Belfast Telegraph

Drinks night axed after parties reject Bradley invitation

Karen Bradley
Karen Bradley
Suzanne Breen

By Suzanne Breen

A summer drinks reception tonight for MLAs hosted by the Secretary of State has been cancelled after Northern Ireland's five main political parties all said they wouldn't attend.

Sinn Fein, the DUP, Ulster Unionists, Alliance and the SDLP turned down their invitations. Hosted by Karen Bradley at Stormont House, the event was to give them an opportunity to socialise alongside the ongoing talks.

In a statement last night, the government said Mrs Bradley respected "that the parties have concluded they are not ready for this yet".

An SDLP spokesperson said: "We're focused on the talks. The public wants us working to secure a return to government rather than attending drinks receptions."

An Alliance spokesperson said: "There remains a lot of work to be done in the talks process and the party will be concentrating on that instead."

The DUP, Sinn Fein and Ulster Unionists all said they wouldn't be attending the event either.

TUV leader Jim Allister, who also received an invitation from Mrs Bradley, said: "I have no intention of attending.

"When the Secretary of State came to office (last January), I wrote to her requesting a meeting.

"No such meeting has yet taken place. I have no intention of going to social events such as this when the Secretary of State cannot do the courtesy of a meeting to discuss political issues".

A government spokesperson said the Secretary of State had thought it would be helpful to "bring together MLAs for an informal event alongside the ongoing talks process".

The spokesperson continued: "This was part of the drive to make the process more inclusive, beyond those who sit around the talks table, and to help build relationships ahead of the restoration of the Assembly.
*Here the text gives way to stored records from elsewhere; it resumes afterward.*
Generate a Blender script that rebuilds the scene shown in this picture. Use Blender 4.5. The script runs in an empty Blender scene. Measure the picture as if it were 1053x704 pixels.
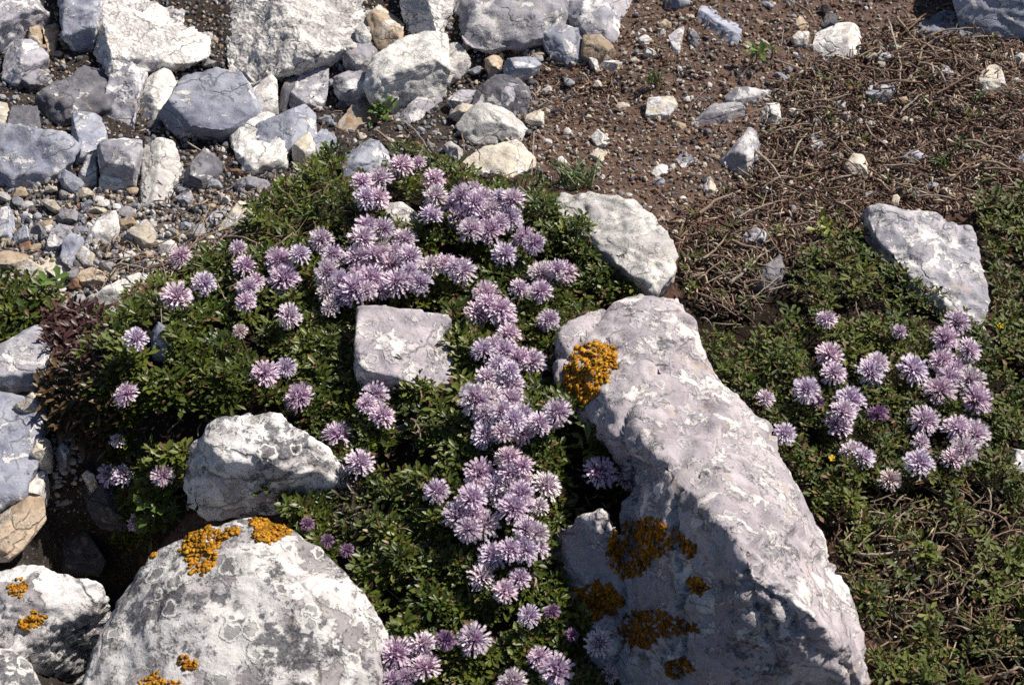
import bpy, bmesh, math, random
import numpy as np
from mathutils import Vector, Matrix, Quaternion

random.seed(11)
rng = np.random.default_rng(11)
scene = bpy.context.scene
COL = scene.collection

# ------------------------------------------------------------------ camera
PITCH, DIST, LENS = 50.0, 0.95, 50.0
W0, H0 = 1053.0, 704.0
cp, sp = math.cos(math.radians(PITCH)), math.sin(math.radians(PITCH))
CAM = np.array([0.0, -DIST * cp, DIST * sp])
cd = bpy.data.cameras.new("camera")
cam = bpy.data.objects.new("camera", cd)
COL.objects.link(cam)
cam.location = CAM
cam.rotation_euler = (math.radians(90 - PITCH), 0, 0)
cd.lens, cd.sensor_width = LENS, 36.0
cd.clip_start, cd.clip_end = 0.02, 200.0
cd.dof.use_dof = True
cd.dof.focus_distance = 0.93
cd.dof.aperture_fstop = 22.0
scene.camera = cam

# ------------------------------------------------------------------ sky + sun
SUN_AZ, SUN_EL = 54.0, 45.0            # azimuth from +Y (away from the camera) towards +X
world = bpy.data.worlds.new("World")
scene.world = world
world.use_nodes = True
nt = world.node_tree
sky = nt.nodes.new("ShaderNodeTexSky")
sky.sky_type = 'NISHITA'
sky.sun_disc = False
sky.sun_elevation = math.radians(SUN_EL)
sky.sun_rotation = math.radians(SUN_AZ)
nt.links.new(sky.outputs[0], nt.nodes["Background"].inputs[0])
nt.nodes["Background"].inputs[1].default_value = 0.05
sd = bpy.data.lights.new("sun", 'SUN')
sd.energy, sd.angle, sd.color = 5.0, math.radians(0.5), (1.0, 0.925, 0.82)
sun = bpy.data.objects.new("sun", sd)
COL.objects.link(sun)
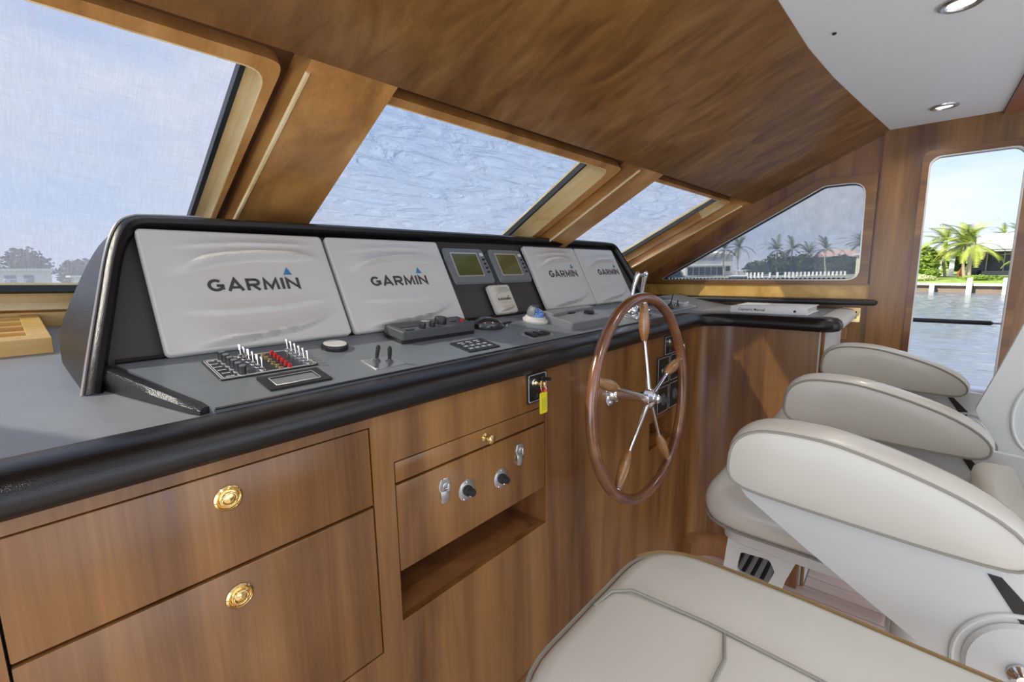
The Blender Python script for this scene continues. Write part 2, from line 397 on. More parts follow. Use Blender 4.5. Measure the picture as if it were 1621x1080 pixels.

"As she has said, her top priority is to bring the talks to a successful conclusion, and (the) event was intended to be a further step on that road.

"The Secretary of State respects that the parties have concluded they are not ready for this yet.

"The event will therefore not take place."

Sinn Fein has said that the talks, which began last month, should not be suspended for the summer.

Ulster Unionist leader Robin Swann told the Belfast Telegraph that the discussions were "stuck in no-man's land at the minute".

He said they were "trapped between the working groups and actually getting down to real and meaningful" negotiations.

"Unless things begin to start moving soon, any steam that was built up may evaporate completely and we'll be back to square one," he said.

"Parking this process won't do any good. There'll never be an ideal time to try and reach agreement, so we should push on.

"The Secretary of State may have been intending to help the talks move to a more meaningful stage by getting all the MLAs together, but that boat has now sailed. It's time to get political leaders together for some hard political graft instead."

Alliance deputy leader Stephen Farry said there was no reason that a deal to restore power-sharing could not be done this week.

"However, people need to be prevented from wanting to play a longer game with this process," he said.

"The consequence of continued deadlock is the long-term erosion of public services and the economy.

"Creativity is now needed to address the issues, and to provide the necessary reforms to restore and sustain the political institutions here."

Sinn Fein deputy leader Michelle O'Neill told the BBC on Sunday that so far the negotiations have involved "tinkering round the edges" without confronting the main issues preventing agreement.